[Begin]
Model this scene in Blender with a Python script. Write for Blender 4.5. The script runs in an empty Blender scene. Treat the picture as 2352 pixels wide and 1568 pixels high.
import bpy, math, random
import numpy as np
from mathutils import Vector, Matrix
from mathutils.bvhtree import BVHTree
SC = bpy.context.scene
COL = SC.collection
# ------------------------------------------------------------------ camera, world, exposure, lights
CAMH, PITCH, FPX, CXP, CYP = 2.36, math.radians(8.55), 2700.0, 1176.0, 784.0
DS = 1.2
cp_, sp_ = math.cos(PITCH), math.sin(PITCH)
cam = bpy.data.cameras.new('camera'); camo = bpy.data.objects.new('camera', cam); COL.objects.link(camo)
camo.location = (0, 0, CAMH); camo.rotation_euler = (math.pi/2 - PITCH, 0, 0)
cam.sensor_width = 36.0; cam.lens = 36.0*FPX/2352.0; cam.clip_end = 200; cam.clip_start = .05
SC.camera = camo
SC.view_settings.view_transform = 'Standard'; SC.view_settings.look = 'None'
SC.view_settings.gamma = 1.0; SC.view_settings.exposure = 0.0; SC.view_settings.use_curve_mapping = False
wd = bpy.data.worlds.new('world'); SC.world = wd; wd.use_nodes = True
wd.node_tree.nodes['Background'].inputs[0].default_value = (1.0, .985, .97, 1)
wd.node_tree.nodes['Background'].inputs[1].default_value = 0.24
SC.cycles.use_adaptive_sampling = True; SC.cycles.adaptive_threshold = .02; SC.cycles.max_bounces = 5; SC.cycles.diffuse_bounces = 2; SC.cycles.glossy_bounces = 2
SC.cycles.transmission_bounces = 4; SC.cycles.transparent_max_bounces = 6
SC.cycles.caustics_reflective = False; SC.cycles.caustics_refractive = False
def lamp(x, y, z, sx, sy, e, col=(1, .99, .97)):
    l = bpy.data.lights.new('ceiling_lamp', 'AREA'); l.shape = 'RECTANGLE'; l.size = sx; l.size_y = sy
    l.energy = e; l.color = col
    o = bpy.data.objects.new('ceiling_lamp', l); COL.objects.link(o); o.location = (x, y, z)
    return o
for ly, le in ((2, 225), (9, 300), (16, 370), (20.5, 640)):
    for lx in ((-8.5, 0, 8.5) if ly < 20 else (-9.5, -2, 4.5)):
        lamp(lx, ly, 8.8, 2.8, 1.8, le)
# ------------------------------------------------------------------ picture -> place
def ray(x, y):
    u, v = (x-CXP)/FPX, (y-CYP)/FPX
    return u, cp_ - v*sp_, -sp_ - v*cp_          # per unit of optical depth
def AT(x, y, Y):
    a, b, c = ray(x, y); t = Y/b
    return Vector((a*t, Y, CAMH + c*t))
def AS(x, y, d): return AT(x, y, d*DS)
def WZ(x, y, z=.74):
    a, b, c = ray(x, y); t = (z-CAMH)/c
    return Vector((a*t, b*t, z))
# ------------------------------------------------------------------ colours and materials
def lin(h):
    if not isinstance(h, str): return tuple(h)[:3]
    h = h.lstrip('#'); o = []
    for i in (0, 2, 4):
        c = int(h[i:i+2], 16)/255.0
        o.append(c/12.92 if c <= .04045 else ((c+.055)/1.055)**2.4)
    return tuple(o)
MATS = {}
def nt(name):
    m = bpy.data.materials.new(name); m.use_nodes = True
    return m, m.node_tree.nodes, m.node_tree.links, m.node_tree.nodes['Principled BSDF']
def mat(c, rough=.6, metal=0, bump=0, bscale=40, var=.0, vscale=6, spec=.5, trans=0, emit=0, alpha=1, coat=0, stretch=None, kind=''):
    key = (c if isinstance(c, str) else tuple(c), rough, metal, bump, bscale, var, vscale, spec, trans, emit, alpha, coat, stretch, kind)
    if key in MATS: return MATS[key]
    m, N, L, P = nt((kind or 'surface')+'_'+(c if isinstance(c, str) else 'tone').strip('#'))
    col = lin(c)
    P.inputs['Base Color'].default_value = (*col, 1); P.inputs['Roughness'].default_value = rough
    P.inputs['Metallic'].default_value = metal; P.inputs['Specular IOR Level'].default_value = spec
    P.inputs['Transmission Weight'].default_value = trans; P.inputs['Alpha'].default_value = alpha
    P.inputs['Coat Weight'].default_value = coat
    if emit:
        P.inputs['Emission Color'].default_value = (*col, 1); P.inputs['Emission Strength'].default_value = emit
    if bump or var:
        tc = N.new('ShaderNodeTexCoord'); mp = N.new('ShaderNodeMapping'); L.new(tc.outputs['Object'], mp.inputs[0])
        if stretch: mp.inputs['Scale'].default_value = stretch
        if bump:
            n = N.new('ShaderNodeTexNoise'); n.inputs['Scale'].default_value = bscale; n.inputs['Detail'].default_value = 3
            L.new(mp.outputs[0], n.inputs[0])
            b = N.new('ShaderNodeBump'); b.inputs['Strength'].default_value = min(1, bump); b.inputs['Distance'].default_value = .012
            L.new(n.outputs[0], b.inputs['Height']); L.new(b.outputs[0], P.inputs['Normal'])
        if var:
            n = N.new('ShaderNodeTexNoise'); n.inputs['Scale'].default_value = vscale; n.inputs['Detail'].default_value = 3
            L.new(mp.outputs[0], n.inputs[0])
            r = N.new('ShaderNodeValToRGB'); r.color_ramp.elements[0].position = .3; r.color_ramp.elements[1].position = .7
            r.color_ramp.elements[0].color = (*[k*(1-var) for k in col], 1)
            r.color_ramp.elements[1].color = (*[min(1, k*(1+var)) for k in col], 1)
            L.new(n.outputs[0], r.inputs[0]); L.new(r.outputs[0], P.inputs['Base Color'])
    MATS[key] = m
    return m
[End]
## Exercise description
Reproduce the full listing above, character for character.

## Reply to the exercise
Model this scene in Blender with a Python script. Write for Blender 4.5. The script runs in an empty Blender scene. Treat the picture as 2352 pixels wide and 1568 pixels high.
import bpy, math, random
import numpy as np
from mathutils import Vector, Matrix
from mathutils.bvhtree import BVHTree
SC = bpy.context.scene
COL = SC.collection
# ------------------------------------------------------------------ camera, world, exposure, lights
CAMH, PITCH, FPX, CXP, CYP = 2.36, math.radians(8.55), 2700.0, 1176.0, 784.0
DS = 1.2
cp_, sp_ = math.cos(PITCH), math.sin(PITCH)
cam = bpy.data.cameras.new('camera'); camo = bpy.data.objects.new('camera', cam); COL.objects.link(camo)
camo.location = (0, 0, CAMH); camo.rotation_euler = (math.pi/2 - PITCH, 0, 0)
cam.sensor_width = 36.0; cam.lens = 36.0*FPX/2352.0; cam.clip_end = 200; cam.clip_start = .05
SC.camera = camo
SC.view_settings.view_transform = 'Standard'; SC.view_settings.look = 'None'
SC.view_settings.gamma = 1.0; SC.view_settings.exposure = 0.0; SC.view_settings.use_curve_mapping = False
wd = bpy.data.worlds.new('world'); SC.world = wd; wd.use_nodes = True
wd.node_tree.nodes['Background'].inputs[0].default_value = (1.0, .985, .97, 1)
wd.node_tree.nodes['Background'].inputs[1].default_value = 0.24
SC.cycles.use_adaptive_sampling = True; SC.cycles.adaptive_threshold = .02; SC.cycles.max_bounces = 5; SC.cycles.diffuse_bounces = 2; SC.cycles.glossy_bounces = 2
SC.cycles.transmission_bounces = 4; SC.cycles.transparent_max_bounces = 6
SC.cycles.caustics_reflective = False; SC.cycles.caustics_refractive = False
def lamp(x, y, z, sx, sy, e, col=(1, .99, .97)):
    l = bpy.data.lights.new('ceiling_lamp', 'AREA'); l.shape = 'RECTANGLE'; l.size = sx; l.size_y = sy
    l.energy = e; l.color = col
    o = bpy.data.objects.new('ceiling_lamp', l); COL.objects.link(o); o.location = (x, y, z)
    return o
for ly, le in ((2, 225), (9, 300), (16, 370), (20.5, 640)):
    for lx in ((-8.5, 0, 8.5) if ly < 20 else (-9.5, -2, 4.5)):
        lamp(lx, ly, 8.8, 2.8, 1.8, le)
# ------------------------------------------------------------------ picture -> place
def ray(x, y):
    u, v = (x-CXP)/FPX, (y-CYP)/FPX
    return u, cp_ - v*sp_, -sp_ - v*cp_          # per unit of optical depth
def AT(x, y, Y):
    a, b, c = ray(x, y); t = Y/b
    return Vector((a*t, Y, CAMH + c*t))
def AS(x, y, d): return AT(x, y, d*DS)
def WZ(x, y, z=.74):
    a, b, c = ray(x, y); t = (z-CAMH)/c
    return Vector((a*t, b*t, z))
# ------------------------------------------------------------------ colours and materials
def lin(h):
    if not isinstance(h, str): return tuple(h)[:3]
    h = h.lstrip('#'); o = []
    for i in (0, 2, 4):
        c = int(h[i:i+2], 16)/255.0
        o.append(c/12.92 if c <= .04045 else ((c+.055)/1.055)**2.4)
    return tuple(o)
MATS = {}
def nt(name):
    m = bpy.data.materials.new(name); m.use_nodes = True
    return m, m.node_tree.nodes, m.node_tree.links, m.node_tree.nodes['Principled BSDF']
def mat(c, rough=.6, metal=0, bump=0, bscale=40, var=.0, vscale=6, spec=.5, trans=0, emit=0, alpha=1, coat=0, stretch=None, kind=''):
    key = (c if isinstance(c, str) else tuple(c), rough, metal, bump, bscale, var, vscale, spec, trans, emit, alpha, coat, stretch, kind)
    if key in MATS: return MATS[key]
    m, N, L, P = nt((kind or 'surface')+'_'+(c if isinstance(c, str) else 'tone').strip('#'))
    col = lin(c)
    P.inputs['Base Color'].default_value = (*col, 1); P.inputs['Roughness'].default_value = rough
    P.inputs['Metallic'].default_value = metal; P.inputs['Specular IOR Level'].default_value = spec
    P.inputs['Transmission Weight'].default_value = trans; P.inputs['Alpha'].default_value = alpha
    P.inputs['Coat Weight'].default_value = coat
    if emit:
        P.inputs['Emission Color'].default_value = (*col, 1); P.inputs['Emission Strength'].default_value = emit
    if bump or var:
        tc = N.new('ShaderNodeTexCoord'); mp = N.new('ShaderNodeMapping'); L.new(tc.outputs['Object'], mp.inputs[0])
        if stretch: mp.inputs['Scale'].default_value = stretch
        if bump:
            n = N.new('ShaderNodeTexNoise'); n.inputs['Scale'].default_value = bscale; n.inputs['Detail'].default_value = 3
            L.new(mp.outputs[0], n.inputs[0])
            b = N.new('ShaderNodeBump'); b.inputs['Strength'].default_value = min(1, bump); b.inputs['Distance'].default_value = .012
            L.new(n.outputs[0], b.inputs['Height']); L.new(b.outputs[0], P.inputs['Normal'])
        if var:
            n = N.new('ShaderNodeTexNoise'); n.inputs['Scale'].default_value = vscale; n.inputs['Detail'].default_value = 3
            L.new(mp.outputs[0], n.inputs[0])
            r = N.new('ShaderNodeValToRGB'); r.color_ramp.elements[0].position = .3; r.color_ramp.elements[1].position = .7
            r.color_ramp.elements[0].color = (*[k*(1-var) for k in col], 1)
            r.color_ramp.elements[1].color = (*[min(1, k*(1+var)) for k in col], 1)
            L.new(n.outputs[0], r.inputs[0]); L.new(r.outputs[0], P.inputs['Base Color'])
    MATS[key] = m
    return m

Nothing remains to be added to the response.